┌──

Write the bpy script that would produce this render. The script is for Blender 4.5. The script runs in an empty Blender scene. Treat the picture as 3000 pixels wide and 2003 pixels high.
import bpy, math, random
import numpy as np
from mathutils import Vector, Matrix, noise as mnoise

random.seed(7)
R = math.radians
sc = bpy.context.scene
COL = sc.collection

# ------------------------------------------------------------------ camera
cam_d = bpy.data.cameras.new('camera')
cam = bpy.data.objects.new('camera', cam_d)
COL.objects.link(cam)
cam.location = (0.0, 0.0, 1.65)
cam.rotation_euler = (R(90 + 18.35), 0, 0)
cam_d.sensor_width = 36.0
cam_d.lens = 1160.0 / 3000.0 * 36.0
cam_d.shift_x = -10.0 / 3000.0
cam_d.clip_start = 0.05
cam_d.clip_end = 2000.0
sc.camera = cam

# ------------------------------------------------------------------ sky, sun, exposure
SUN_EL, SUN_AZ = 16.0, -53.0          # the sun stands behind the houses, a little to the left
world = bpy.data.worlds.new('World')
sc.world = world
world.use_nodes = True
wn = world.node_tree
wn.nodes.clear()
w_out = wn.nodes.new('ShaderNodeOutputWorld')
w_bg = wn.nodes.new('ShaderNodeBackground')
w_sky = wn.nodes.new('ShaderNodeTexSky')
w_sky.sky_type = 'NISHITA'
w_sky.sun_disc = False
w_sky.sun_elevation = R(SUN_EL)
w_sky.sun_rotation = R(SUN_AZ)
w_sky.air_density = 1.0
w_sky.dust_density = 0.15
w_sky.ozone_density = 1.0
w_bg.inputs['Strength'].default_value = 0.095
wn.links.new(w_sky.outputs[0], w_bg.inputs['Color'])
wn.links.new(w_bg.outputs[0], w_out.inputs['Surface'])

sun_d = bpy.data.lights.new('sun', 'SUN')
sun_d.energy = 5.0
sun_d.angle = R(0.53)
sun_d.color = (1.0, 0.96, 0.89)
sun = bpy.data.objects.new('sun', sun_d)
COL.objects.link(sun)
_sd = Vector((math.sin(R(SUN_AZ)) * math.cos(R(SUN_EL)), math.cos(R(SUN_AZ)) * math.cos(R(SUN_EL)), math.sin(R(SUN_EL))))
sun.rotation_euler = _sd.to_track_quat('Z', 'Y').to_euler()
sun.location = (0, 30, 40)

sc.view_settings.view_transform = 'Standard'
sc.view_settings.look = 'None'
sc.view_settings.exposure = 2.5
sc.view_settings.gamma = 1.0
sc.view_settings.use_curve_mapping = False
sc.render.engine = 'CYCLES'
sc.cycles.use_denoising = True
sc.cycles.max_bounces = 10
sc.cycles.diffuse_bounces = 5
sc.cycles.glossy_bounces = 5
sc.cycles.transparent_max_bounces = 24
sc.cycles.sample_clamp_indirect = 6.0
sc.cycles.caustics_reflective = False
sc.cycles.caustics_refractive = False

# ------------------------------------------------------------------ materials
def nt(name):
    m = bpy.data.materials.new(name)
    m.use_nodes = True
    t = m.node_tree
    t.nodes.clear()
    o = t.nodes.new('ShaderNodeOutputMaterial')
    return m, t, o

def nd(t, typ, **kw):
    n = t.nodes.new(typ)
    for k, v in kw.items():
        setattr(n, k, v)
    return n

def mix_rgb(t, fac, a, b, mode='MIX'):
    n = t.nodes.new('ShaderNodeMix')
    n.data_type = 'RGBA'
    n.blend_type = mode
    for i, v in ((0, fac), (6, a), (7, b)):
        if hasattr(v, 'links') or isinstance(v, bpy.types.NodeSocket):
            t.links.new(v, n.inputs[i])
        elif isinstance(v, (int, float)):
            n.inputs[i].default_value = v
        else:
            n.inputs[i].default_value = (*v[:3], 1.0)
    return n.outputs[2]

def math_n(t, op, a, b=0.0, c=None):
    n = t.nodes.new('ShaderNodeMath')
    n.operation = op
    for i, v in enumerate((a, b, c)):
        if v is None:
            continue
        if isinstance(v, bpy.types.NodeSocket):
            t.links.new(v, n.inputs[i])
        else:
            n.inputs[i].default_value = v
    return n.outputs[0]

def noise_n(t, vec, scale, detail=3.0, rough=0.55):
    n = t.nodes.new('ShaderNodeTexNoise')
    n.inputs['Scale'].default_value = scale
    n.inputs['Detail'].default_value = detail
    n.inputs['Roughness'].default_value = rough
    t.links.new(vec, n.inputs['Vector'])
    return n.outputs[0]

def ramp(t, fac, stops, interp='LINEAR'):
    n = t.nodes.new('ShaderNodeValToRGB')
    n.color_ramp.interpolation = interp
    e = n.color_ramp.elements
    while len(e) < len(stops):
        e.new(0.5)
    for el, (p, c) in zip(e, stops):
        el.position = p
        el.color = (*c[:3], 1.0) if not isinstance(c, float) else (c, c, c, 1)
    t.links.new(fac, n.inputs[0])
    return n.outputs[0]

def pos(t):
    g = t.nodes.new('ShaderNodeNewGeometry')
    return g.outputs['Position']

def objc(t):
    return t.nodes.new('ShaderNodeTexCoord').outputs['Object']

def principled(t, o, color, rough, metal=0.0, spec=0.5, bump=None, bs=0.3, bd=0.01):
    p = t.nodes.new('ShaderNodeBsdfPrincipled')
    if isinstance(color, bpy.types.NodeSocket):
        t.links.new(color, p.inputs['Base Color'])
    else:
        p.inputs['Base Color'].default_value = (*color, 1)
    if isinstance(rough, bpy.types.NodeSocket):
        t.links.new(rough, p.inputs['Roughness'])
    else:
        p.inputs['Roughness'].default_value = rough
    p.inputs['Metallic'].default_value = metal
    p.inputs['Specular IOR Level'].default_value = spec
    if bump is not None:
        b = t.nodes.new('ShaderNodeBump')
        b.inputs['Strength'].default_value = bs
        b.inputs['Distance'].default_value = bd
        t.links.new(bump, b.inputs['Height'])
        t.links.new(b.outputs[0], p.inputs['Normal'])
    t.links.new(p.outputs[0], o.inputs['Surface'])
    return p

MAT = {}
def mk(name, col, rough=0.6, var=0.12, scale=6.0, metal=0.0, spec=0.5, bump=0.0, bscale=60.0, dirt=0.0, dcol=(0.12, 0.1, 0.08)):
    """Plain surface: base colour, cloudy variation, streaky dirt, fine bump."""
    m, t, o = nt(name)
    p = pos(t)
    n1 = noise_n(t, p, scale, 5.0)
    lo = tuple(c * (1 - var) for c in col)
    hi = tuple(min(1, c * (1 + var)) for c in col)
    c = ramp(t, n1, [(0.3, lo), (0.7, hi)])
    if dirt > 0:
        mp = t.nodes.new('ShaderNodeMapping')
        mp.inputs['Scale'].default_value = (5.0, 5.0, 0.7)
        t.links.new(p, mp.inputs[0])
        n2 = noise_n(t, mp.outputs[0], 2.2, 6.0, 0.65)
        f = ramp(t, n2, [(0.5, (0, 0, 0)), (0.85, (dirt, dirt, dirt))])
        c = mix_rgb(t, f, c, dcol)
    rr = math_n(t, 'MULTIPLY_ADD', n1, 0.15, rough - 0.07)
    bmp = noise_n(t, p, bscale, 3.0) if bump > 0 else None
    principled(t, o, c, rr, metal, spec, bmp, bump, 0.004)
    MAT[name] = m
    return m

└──

__Problem description__
Retype the listing exactly, in full.

__Solved problem__
Write the bpy script that would produce this render. The script is for Blender 4.5. The script runs in an empty Blender scene. Treat the picture as 3000 pixels wide and 2003 pixels high.
import bpy, math, random
import numpy as np
from mathutils import Vector, Matrix, noise as mnoise

random.seed(7)
R = math.radians
sc = bpy.context.scene
COL = sc.collection

# ------------------------------------------------------------------ camera
cam_d = bpy.data.cameras.new('camera')
cam = bpy.data.objects.new('camera', cam_d)
COL.objects.link(cam)
cam.location = (0.0, 0.0, 1.65)
cam.rotation_euler = (R(90 + 18.35), 0, 0)
cam_d.sensor_width = 36.0
cam_d.lens = 1160.0 / 3000.0 * 36.0
cam_d.shift_x = -10.0 / 3000.0
cam_d.clip_start = 0.05
cam_d.clip_end = 2000.0
sc.camera = cam

# ------------------------------------------------------------------ sky, sun, exposure
SUN_EL, SUN_AZ = 16.0, -53.0          # the sun stands behind the houses, a little to the left
world = bpy.data.worlds.new('World')
sc.world = world
world.use_nodes = True
wn = world.node_tree
wn.nodes.clear()
w_out = wn.nodes.new('ShaderNodeOutputWorld')
w_bg = wn.nodes.new('ShaderNodeBackground')
w_sky = wn.nodes.new('ShaderNodeTexSky')
w_sky.sky_type = 'NISHITA'
w_sky.sun_disc = False
w_sky.sun_elevation = R(SUN_EL)
w_sky.sun_rotation = R(SUN_AZ)
w_sky.air_density = 1.0
w_sky.dust_density = 0.15
w_sky.ozone_density = 1.0
w_bg.inputs['Strength'].default_value = 0.095
wn.links.new(w_sky.outputs[0], w_bg.inputs['Color'])
wn.links.new(w_bg.outputs[0], w_out.inputs['Surface'])

sun_d = bpy.data.lights.new('sun', 'SUN')
sun_d.energy = 5.0
sun_d.angle = R(0.53)
sun_d.color = (1.0, 0.96, 0.89)
sun = bpy.data.objects.new('sun', sun_d)
COL.objects.link(sun)
_sd = Vector((math.sin(R(SUN_AZ)) * math.cos(R(SUN_EL)), math.cos(R(SUN_AZ)) * math.cos(R(SUN_EL)), math.sin(R(SUN_EL))))
sun.rotation_euler = _sd.to_track_quat('Z', 'Y').to_euler()
sun.location = (0, 30, 40)

sc.view_settings.view_transform = 'Standard'
sc.view_settings.look = 'None'
sc.view_settings.exposure = 2.5
sc.view_settings.gamma = 1.0
sc.view_settings.use_curve_mapping = False
sc.render.engine = 'CYCLES'
sc.cycles.use_denoising = True
sc.cycles.max_bounces = 10
sc.cycles.diffuse_bounces = 5
sc.cycles.glossy_bounces = 5
sc.cycles.transparent_max_bounces = 24
sc.cycles.sample_clamp_indirect = 6.0
sc.cycles.caustics_reflective = False
sc.cycles.caustics_refractive = False

# ------------------------------------------------------------------ materials
def nt(name):
    m = bpy.data.materials.new(name)
    m.use_nodes = True
    t = m.node_tree
    t.nodes.clear()
    o = t.nodes.new('ShaderNodeOutputMaterial')
    return m, t, o

def nd(t, typ, **kw):
    n = t.nodes.new(typ)
    for k, v in kw.items():
        setattr(n, k, v)
    return n

def mix_rgb(t, fac, a, b, mode='MIX'):
    n = t.nodes.new('ShaderNodeMix')
    n.data_type = 'RGBA'
    n.blend_type = mode
    for i, v in ((0, fac), (6, a), (7, b)):
        if hasattr(v, 'links') or isinstance(v, bpy.types.NodeSocket):
            t.links.new(v, n.inputs[i])
        elif isinstance(v, (int, float)):
            n.inputs[i].default_value = v
        else:
            n.inputs[i].default_value = (*v[:3], 1.0)
    return n.outputs[2]

def math_n(t, op, a, b=0.0, c=None):
    n = t.nodes.new('ShaderNodeMath')
    n.operation = op
    for i, v in enumerate((a, b, c)):
        if v is None:
            continue
        if isinstance(v, bpy.types.NodeSocket):
            t.links.new(v, n.inputs[i])
        else:
            n.inputs[i].default_value = v
    return n.outputs[0]

def noise_n(t, vec, scale, detail=3.0, rough=0.55):
    n = t.nodes.new('ShaderNodeTexNoise')
    n.inputs['Scale'].default_value = scale
    n.inputs['Detail'].default_value = detail
    n.inputs['Roughness'].default_value = rough
    t.links.new(vec, n.inputs['Vector'])
    return n.outputs[0]

def ramp(t, fac, stops, interp='LINEAR'):
    n = t.nodes.new('ShaderNodeValToRGB')
    n.color_ramp.interpolation = interp
    e = n.color_ramp.elements
    while len(e) < len(stops):
        e.new(0.5)
    for el, (p, c) in zip(e, stops):
        el.position = p
        el.color = (*c[:3], 1.0) if not isinstance(c, float) else (c, c, c, 1)
    t.links.new(fac, n.inputs[0])
    return n.outputs[0]

def pos(t):
    g = t.nodes.new('ShaderNodeNewGeometry')
    return g.outputs['Position']

def objc(t):
    return t.nodes.new('ShaderNodeTexCoord').outputs['Object']

def principled(t, o, color, rough, metal=0.0, spec=0.5, bump=None, bs=0.3, bd=0.01):
    p = t.nodes.new('ShaderNodeBsdfPrincipled')
    if isinstance(color, bpy.types.NodeSocket):
        t.links.new(color, p.inputs['Base Color'])
    else:
        p.inputs['Base Color'].default_value = (*color, 1)
    if isinstance(rough, bpy.types.NodeSocket):
        t.links.new(rough, p.inputs['Roughness'])
    else:
        p.inputs['Roughness'].default_value = rough
    p.inputs['Metallic'].default_value = metal
    p.inputs['Specular IOR Level'].default_value = spec
    if bump is not None:
        b = t.nodes.new('ShaderNodeBump')
        b.inputs['Strength'].default_value = bs
        b.inputs['Distance'].default_value = bd
        t.links.new(bump, b.inputs['Height'])
        t.links.new(b.outputs[0], p.inputs['Normal'])
    t.links.new(p.outputs[0], o.inputs['Surface'])
    return p

MAT = {}
def mk(name, col, rough=0.6, var=0.12, scale=6.0, metal=0.0, spec=0.5, bump=0.0, bscale=60.0, dirt=0.0, dcol=(0.12, 0.1, 0.08)):
    """Plain surface: base colour, cloudy variation, streaky dirt, fine bump."""
    m, t, o = nt(name)
    p = pos(t)
    n1 = noise_n(t, p, scale, 5.0)
    lo = tuple(c * (1 - var) for c in col)
    hi = tuple(min(1, c * (1 + var)) for c in col)
    c = ramp(t, n1, [(0.3, lo), (0.7, hi)])
    if dirt > 0:
        mp = t.nodes.new('ShaderNodeMapping')
        mp.inputs['Scale'].default_value = (5.0, 5.0, 0.7)
        t.links.new(p, mp.inputs[0])
        n2 = noise_n(t, mp.outputs[0], 2.2, 6.0, 0.65)
        f = ramp(t, n2, [(0.5, (0, 0, 0)), (0.85, (dirt, dirt, dirt))])
        c = mix_rgb(t, f, c, dcol)
    rr = math_n(t, 'MULTIPLY_ADD', n1, 0.15, rough - 0.07)
    bmp = noise_n(t, p, bscale, 3.0) if bump > 0 else None
    principled(t, o, c, rr, metal, spec, bmp, bump, 0.004)
    MAT[name] = m
    return m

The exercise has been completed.